I told them that the best thing we could do is let the workers do their jobs, but that we could donate some money to the Nature Conservancy. After our talk they sketched out ideas for a protective wetsuit, "so that kids can be safe and moms won't worry while we are saving dolphins." :(
We needed to go to the grocery store, but I left the store early. I read the labels more closely this time--and had a hard time finding anything that didn't have HFCS or partially hydrogenated fats. They kept begging me for the fruit snacks, sugar cereals and Ritz crackers that they see on tv. They wanted the Doritos and Twinkies that their friends all get in their lunches at school. My head was spinning. We left prematurely with apples, a watermelon and two bottles of Vitamin water. I practically had a panic attack in the store.

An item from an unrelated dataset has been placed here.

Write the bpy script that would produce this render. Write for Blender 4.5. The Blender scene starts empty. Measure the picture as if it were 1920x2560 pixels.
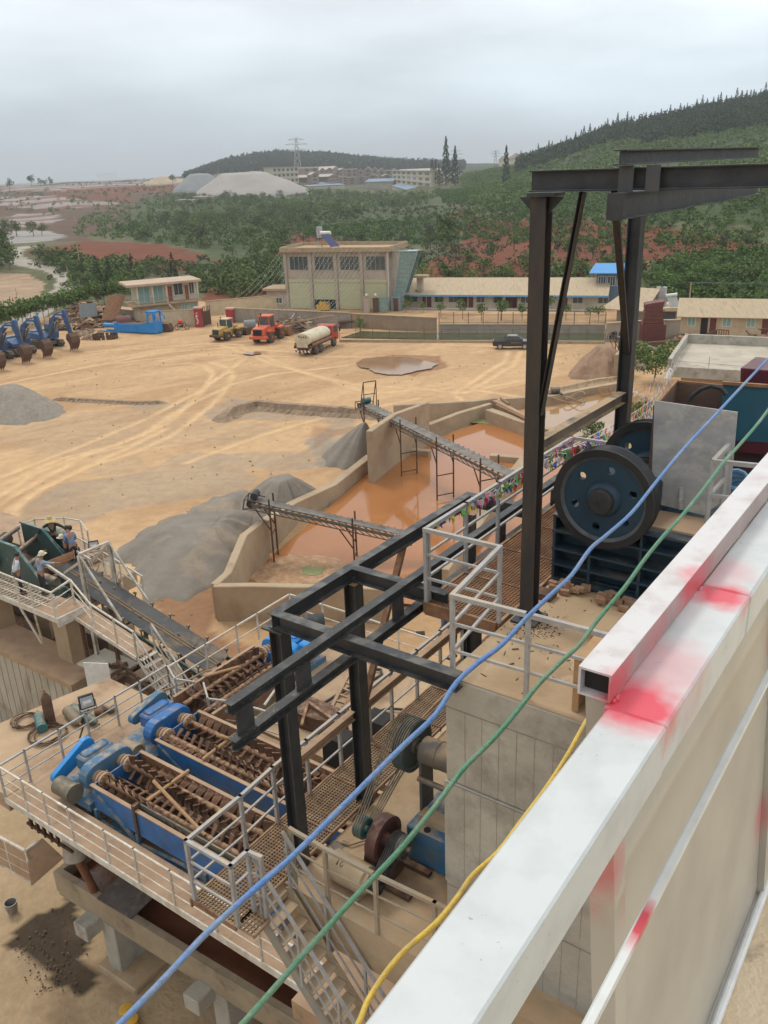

I am not a Debbie Downer, but the weight of the world rained down on me today and it just didn't let up. Today, there were just too many reminders of so many things in our world--that are so very wrong. Yes, there is beauty in the world--all over. And yes, I am grateful and thankful for so much. And no, I'm not giving up.
I'm just sick of it all. Some days it feels like it comes at you from multiple directions. And there is no solace or escape in the park or in your local grocery store--or even in your child's hideaway clubhouse.
I am getting tired of trying to shield my children from reality, and I'm tired of our lives being affected by corporations that make such bad decisions. Decisions that are so reckless, thoughtless and inhumane--that I feel that I must shield my kids from the very world that they will inherit someday.
I just feel overwhelmed by it all sometimes.